Behind GPS is the people
It is often said that “Behind every successful man there is a woman.” Likewise, if we look behind every significant event, policy statement, technological achievement and milestone in GPS history, there are people. They make the textbook chronologies of impressive progress both personal and human.
My own 30-year association with GPS has tracked closely with that of GPS World. Here are vignettes that sit most warmly in my “family snapshot album” of great moments in GPS.
In December 1994, the Civil GPS Service Interface Committee (CGSIC) held its first international meeting in Edinburgh, Scotland, hosted by the Northern Lighthouse Board (NLB). The small team of Americans attending the meeting were invited the following day to participate as the “International Team” in the annual NLB quiz competition held in a venerable pub. The competition is hotly contested each year among the NLB divisions, with the winning division commemorated with a brass medallion on a large wooden plaque kept for decades in NLB headquarters. To everyone’s chagrin, the Americans won. The good humor and boisterous camaraderie of that evening laid the foundation for close and candid dialogue between U.S. and European institutions on a wide variety of satellite navigation issues for years to come.
In 1996, Charlie Trimble was to introduce Vice President Al Gore in a ceremony at the White House to announce a Presidential Policy Statement on GPS. On the scheduled day, Charlie was unable to enter the White House, despite being vouched for by White House officials, because he was carrying no photo ID. White House security asked me if I had anything official with Charlie’s picture. They finally accepted a copy of the Trimble Navigation annual report, because in the words of one security officer, “I’ve heard of fake driver’s licenses, but not fake corporate annual reports.” Charlie was admitted.
On September 11, 2001, all of us attending CGSIC and ION in Salt Lake City sat stunned in our conference room watching the news reports from New York. Our meeting sessions were canceled, but we came from our hotel rooms because we needed to be together as friends in our shock and confusion, worrying about our families and friends and what the days ahead would be like. Anyone with a cell phone able to get a line out gladly shared it.
“I’ll only be a minute, just want to check with my family.”
“Talk as long as you want.”
In the mid-1990s in the ION exhibit hall, I was walking and talking with Charlie Trimble, Randy Hoffman (founder of Magellan Systems) and Gary Burrell (co-founder of Garmin), who were engaged in good-natured trash talking about each others’ companies, products and personalities. Glen Gibbons, founder of this esteemed publication, came across us, smiled, and said he was surprised to see such a congenial group of competitors. Charlie responded that in the marketplace they were competitors, but at ION they were all colleagues.

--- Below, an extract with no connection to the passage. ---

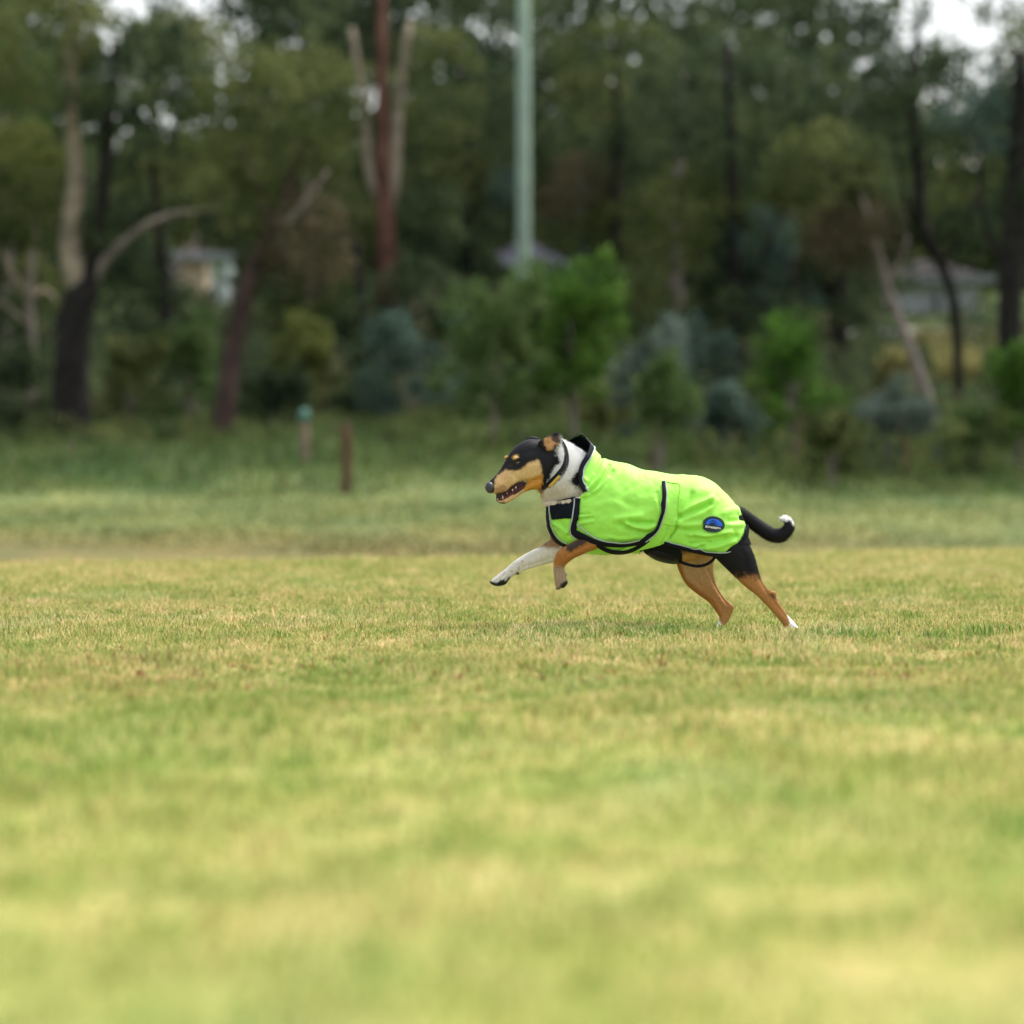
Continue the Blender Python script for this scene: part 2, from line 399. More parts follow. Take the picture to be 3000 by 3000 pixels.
BARK = {
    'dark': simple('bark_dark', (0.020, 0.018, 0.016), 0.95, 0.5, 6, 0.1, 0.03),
    'red': simple('bark_red', (0.058, 0.038, 0.032), 0.9, 0.45, 3, 0.1, 0.02),
    'redpale': simple('bark_rust', (0.120, 0.060, 0.044), 0.9, 0.5, 2, 0.1, 0.02),
    'pale': simple('bark_pale', (0.24, 0.20, 0.145), 0.85, 0.35, 4, 0.15, 0.02),
    'grey': simple('bark_grey', (0.21, 0.175, 0.15), 0.9, 0.3, 5, 0.1, 0.02),
}
LEAF = {
    'mixed': leaf_mat('leaf_mixed', [(0.022, 0.038, 0.018), (0.056, 0.080, 0.029), (0.047, 0.074, 0.049), (0.108, 0.125, 0.052), (0.125, 0.112, 0.069)], 0.6),
    'olive': leaf_mat('leaf_olive', [(0.031, 0.045, 0.015), (0.094, 0.116, 0.038), (0.170, 0.187, 0.071)]),
    'dark': leaf_mat('leaf_dark', [(0.013, 0.024, 0.015), (0.047, 0.071, 0.033), (0.103, 0.134, 0.060)]),
    'blue': leaf_mat('leaf_blue', [(0.027, 0.049, 0.040), (0.058, 0.097, 0.074), (0.108, 0.159, 0.120)]),
    'green': leaf_mat('leaf_green', [(0.031, 0.065, 0.018), (0.076, 0.127, 0.036), (0.125, 0.176, 0.064)]),
    'bright': leaf_mat('leaf_bright', [(0.024, 0.060, 0.009), (0.058, 0.131, 0.018), (0.108, 0.187, 0.036)]),
    'yellow': leaf_mat('leaf_yellow', [(0.058, 0.076, 0.018), (0.103, 0.123, 0.031), (0.148, 0.159, 0.049)]),
    'dry': leaf_mat('leaf_dry', [(0.13, 0.12, 0.052), (0.26, 0.25, 0.09), (0.40, 0.37, 0.16)]),
    'greygreen': leaf_mat('leaf_greygreen', [(0.052, 0.076, 0.060), (0.103, 0.136, 0.110), (0.14, 0.187, 0.153)]),
    'brown': leaf_mat('leaf_brown', [(0.058, 0.056, 0.031), (0.103, 0.089, 0.049), (0.148, 0.120, 0.069)]),
}

def limb(pts, d, dy=0.0):
    """pts: (px, py, half width px[, extra depth m])"""
    P, r = [], []
    for q in pts:
        dd = d + (q[3] if len(q) > 3 else 0) + dy
        P.append(PX(q[0], q[1], dd)); r.append(q[2] * dd / FPX)
    return P, r

def tree(label, d, trunk, bark, limbs, crowns, group='trees of the wood behind the field', seed=0, name='gum_tree'):
    P, r = limb(trunk, d)
    gx, gy = P[0][0], P[0][1]; gz = float(ground_z(gx, gy))
    if P[0][2] > gz - 0.1:                       # carry the stem down to the ground and flare it
        dirv = (P[0] - P[1]); dirv = dirv / abs(dirv[2]); P.insert(0, P[0] + dirv * (P[0][2] - gz + 0.15)); r.insert(0, r[0] * 1.22)
    base = P[0]
    root = empty(name, (float(base[0]), float(base[1]), gz)); tag(root, label, 'tree', group)
    V, F = tube(P, r, 12, 4)
    mesh_obj('trunk', V, F, BARK[bark], root)
    for (lp, lb) in limbs:
        V, F = tube(*limb(lp, d), 8, 4); mesh_obj('limb', V, F, BARK[lb], root)
    for j, (cx, cy, rx, ry, n, lm) in enumerate(crowns):
        C = ell_points(cx, cy, rx, ry, d + 0.4, min(2.4, rx * d / FPX), n, seed * 31 + j)
        L = leaves(C, np.random.default_rng(seed + j).uniform(0.22, 0.5, len(C[~in_gap(C, 1.12)])), 46, 0.15, 0.055, 0.5, seed * 7 + j)
        if L: mesh_obj('crown', L[0], L[1], LEAF[lm], root, False, {'tint': ('FLOAT', L[2])})
    return root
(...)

Glen added, “So, all friends!”
All three blurted, “Don’t go that far!” amid more laughs and grins.
The Japan GPS Council became one of the earliest and most influential industry groups in helping to guide the evolution and growth of GPS policy and industry, due to the personal passion of Hiroshi Nishiguchi. When meetings were held in Washington, Nishiguchi, other international representatives, industry and government officials would be guests in our home for convivial dinner chats. Nishiguchi became so comfortable, we considered him like family. He would leave a cardigan sweater in our coat closet between visits, and upon entering our house would remove his tie and suit jacket, go to the closet, and put on his sweater — like Mr. Rogers — before relaxing for the evening. He performed this ritual even when accompanying senior Japanese officials.
So, while technological milestones and policy commitments tell a great deal of the story of GPS, there are also the unique and cherished people, and the privilege it has been to know them as friends.